Friday, July 19, 2013

Greyhound 'Provoked' Strike To Break The Union - April 26, 1990

Greyhound 'Provoked' Strike To Break The Union

POSTED: April 26, 1990







 The_American people have not been told the truth about the Greyhound drivers' strike. This strike, which began March 2, is not a saga of greedy workers on the rampage, as media coverage might suggest, but of a billion- dollar corporation taking dead aim at 9,375 union members who make less than $25,000 a year and have received zero pay raises since 1983.
Greyhound has come to its workforce twice in two years, hat in hand, pleading poor - claiming losses of $17.5 million in 1988 and $2.7 million in 1987. Amalgamated Transit Union workers have taken two major pay cuts,
amounting to 22 percent. Since 1983, drivers' salaries were slashed from $31,324 to $24,750, while inflation skyrocketed 25 percent, which leaves workers lagging behind 45 percent in buying power. Right now, there are Greyhound workers eligible for federal programs for the poor.
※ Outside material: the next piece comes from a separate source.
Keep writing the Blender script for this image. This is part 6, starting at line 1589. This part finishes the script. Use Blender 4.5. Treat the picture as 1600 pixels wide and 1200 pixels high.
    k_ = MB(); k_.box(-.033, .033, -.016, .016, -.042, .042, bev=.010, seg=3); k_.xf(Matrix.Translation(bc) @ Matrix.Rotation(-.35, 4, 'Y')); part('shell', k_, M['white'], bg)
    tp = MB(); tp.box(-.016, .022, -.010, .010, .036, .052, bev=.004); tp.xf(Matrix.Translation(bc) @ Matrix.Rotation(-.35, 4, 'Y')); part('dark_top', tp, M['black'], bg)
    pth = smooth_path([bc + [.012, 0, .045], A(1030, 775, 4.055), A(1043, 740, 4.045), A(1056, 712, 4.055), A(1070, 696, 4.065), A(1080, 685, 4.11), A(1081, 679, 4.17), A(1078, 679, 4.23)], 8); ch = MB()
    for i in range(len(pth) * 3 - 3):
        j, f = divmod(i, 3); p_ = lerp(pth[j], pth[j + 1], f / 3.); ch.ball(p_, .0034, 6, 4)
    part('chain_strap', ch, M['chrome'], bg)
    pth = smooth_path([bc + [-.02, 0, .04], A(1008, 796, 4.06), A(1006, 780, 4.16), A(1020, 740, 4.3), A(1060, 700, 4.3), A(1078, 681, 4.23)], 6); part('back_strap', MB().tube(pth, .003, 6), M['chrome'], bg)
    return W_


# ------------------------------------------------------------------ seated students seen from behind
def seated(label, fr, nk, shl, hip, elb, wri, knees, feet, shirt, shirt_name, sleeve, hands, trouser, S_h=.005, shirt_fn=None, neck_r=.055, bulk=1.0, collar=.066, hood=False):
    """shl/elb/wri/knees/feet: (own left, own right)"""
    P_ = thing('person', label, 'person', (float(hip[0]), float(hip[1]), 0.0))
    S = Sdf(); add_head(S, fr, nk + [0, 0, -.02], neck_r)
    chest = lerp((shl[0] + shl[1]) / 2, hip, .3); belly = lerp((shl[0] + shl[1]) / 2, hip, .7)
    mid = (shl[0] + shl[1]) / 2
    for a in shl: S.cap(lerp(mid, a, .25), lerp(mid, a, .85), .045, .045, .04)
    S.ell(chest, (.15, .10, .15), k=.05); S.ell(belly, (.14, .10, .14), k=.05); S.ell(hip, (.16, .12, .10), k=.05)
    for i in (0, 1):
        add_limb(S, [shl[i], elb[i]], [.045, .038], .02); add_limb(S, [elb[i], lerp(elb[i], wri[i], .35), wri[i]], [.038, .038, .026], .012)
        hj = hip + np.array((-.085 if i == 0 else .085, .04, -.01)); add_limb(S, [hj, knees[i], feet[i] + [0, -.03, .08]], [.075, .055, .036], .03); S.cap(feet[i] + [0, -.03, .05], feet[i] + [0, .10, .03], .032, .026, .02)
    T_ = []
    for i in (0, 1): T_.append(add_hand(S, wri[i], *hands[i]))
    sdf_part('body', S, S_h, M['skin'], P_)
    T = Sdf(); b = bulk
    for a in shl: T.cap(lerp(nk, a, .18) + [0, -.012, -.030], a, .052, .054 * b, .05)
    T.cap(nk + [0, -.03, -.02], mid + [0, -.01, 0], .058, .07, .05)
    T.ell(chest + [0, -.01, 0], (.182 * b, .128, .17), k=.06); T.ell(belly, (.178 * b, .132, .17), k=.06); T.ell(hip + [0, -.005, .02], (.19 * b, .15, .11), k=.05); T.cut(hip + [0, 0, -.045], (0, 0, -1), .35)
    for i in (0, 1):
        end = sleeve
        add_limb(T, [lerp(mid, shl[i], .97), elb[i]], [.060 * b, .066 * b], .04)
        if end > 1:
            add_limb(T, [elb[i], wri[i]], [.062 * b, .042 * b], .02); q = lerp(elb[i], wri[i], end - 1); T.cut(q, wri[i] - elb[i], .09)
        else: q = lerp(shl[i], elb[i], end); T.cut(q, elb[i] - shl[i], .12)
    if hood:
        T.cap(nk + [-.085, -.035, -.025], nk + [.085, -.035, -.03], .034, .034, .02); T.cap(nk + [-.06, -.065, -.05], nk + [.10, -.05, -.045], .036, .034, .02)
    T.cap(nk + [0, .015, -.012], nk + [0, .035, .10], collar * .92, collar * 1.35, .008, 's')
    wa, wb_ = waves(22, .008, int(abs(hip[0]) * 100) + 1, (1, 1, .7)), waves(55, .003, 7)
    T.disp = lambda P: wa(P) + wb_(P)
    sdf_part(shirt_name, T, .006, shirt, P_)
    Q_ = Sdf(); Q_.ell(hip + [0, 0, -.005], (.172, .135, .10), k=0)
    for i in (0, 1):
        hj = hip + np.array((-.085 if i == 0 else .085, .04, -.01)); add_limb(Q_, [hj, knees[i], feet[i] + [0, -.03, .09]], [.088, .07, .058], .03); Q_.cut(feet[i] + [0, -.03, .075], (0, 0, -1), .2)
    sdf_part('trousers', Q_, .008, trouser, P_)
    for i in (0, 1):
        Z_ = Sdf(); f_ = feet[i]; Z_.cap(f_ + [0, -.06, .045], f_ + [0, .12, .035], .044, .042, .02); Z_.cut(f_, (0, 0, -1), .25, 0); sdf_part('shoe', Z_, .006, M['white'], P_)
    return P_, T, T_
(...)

Some Greyhound drivers in Philadelphia make less than $6 an hour.
Greyhound turned a profit in 1989 at its workers' expense: $730,000 in the black on revenues of $1 billon.
Almost everything you hear and read about the strike seems to focus on striker violence. The press tallies buses shot at. A TV story stresses how the striking drivers "selfishly inconvenience" the poor and those in remote rural communities by daring to strike. Greyhound ever so piously proclaims they won't negotiate with "terrorists."
The truth is, Greyhound provoked this strike. How? By offering a contract which would have meant, in effect, that its workers would obtain no increase in their base-rate wages from 1983 to 1996! Incredible! This contract would have gutted grievance and arbitration procedures and closed many maintenance garages. It is a yellow dog contract, cowardly and despicable, its sole purpose to coerce workers into disavowing union representation.
This yellow dog contract was designed to be rejected. And it was - by 92 percent of Greyhound's organized workforce.
The truth is, substantial violence has been directed against striking Greyhound workers. Two days into the strike, a driver was brutally run up against a wall and killed by scab labor, a non-union replacement driver, in Redding, Cal. In Orlando, Fla., the 16-year-old daughter of a picket was hit by a bus, rupturing a kidney. On March 29, a scab bus driver accelerated up the exit ramp at New York's Port Authority Terminal, ran a red light, and felled a striker. Nearly 60 men, women, and children on the picket lines have been hit and injured. Who among them has been interviewed by newspapers or TV? No one.
Instead, this billlon-dollar Greyhound corporation launches a massive media campaign to portray the $25,000-a-year strikers as thugs. Then, Greyhound uses ''violence" as an excuse not to bargain.
What Greyhound is doing is buying time, so they can gradually replace the whole union workforce. Having driven wages down, Greyhound sets out to break the ATU.
We've seen this stuff before, with Eastern Airlines: Start with a war chest; provoke a strike; refuse to negotiate in a serious way; direct hit-and- run scab labor replacements to attack pickets; torment, incite and violence-bait the pickets; mix, stir, ferment, foment.
Greyhound's contempt for its workforce is obvious. But the contempt this company has for its customers seems even more blatant. Clearly, Greyhound intends to use this strike not only to break the union, but also as an excuse to scrap every unprofitable bus route. Which means whatever the outcome of this strike, a lot of small towns won't get any bus service from the only national carrier.
Greyhound is pulling a swindle. The workers lose. The riders lose. America loses.
Greyhound continues to brag that their buses come on time. What good is it that the bus comes, if the company has to lie, cheat, and steal to get it there?